The U.S. has sanctioned China’s second-largest maker of telecom equipment for breaching a settlement of allegations that it illegally shipped goods to Iran.
Secretary of Commerce Wilbur L. Ross on Monday ordered American companies not to supply components to ZTE Corp. for seven years, saying it failed to discipline or reduce bonuses to senior employees as required by the 2017 settlement.
Under the settlement, Shenzhen-based ZTE could be punished with a seven-year denial of export privileges if any provision of the agreement was not met. Its products, including smartphones, use such American parts as microprocessors from Qualcomm, glass made by Corning, and sound technology from Dolby.

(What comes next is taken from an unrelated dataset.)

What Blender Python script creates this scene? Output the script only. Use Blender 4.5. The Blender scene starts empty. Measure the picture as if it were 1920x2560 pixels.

“ZTE misled the Department of Commerce,” Ross said in a statement. “Instead of reprimanding ZTE staff and senior management, ZTE rewarded them. This egregious behavior cannot be ignored.”
According to Reuters, the ban “could be devastating to ZTE since American companies are estimated to provide 25 percent to 30 percent of the components used in ZTE’s equipment.”
It also comes amid heightened tensions between the U.S. and China, which are currently engaged in a tit-for-tat exchange of possible tariffs. “The new punishment for [ZTE] could be viewed as an escalation,” The New York Times said.
ZTE’s settlement with the U.S. followed a multiyear investigation into claims that it violated U.S. sanctions against Iran and North Korea by selling electronics to those countries. The Chinese firm also agreed to pay $890 million in fines and penalties, with an additional penalty of $300 million that could be imposed.
In March, ZTE admitted that while it had fired four senior employees, it had not disciplined or reduced bonuses to 35 others.
“This will be devastating to the company, given their reliance on U.S. products and software,” Douglas Jacobson, an exports control lawyer who represents suppliers to ZTE, said of the ban on supplying the company. “It’s certainly going to make it very difficult for them to produce and will have a potentially significant short- and long-term negative impact on the company.”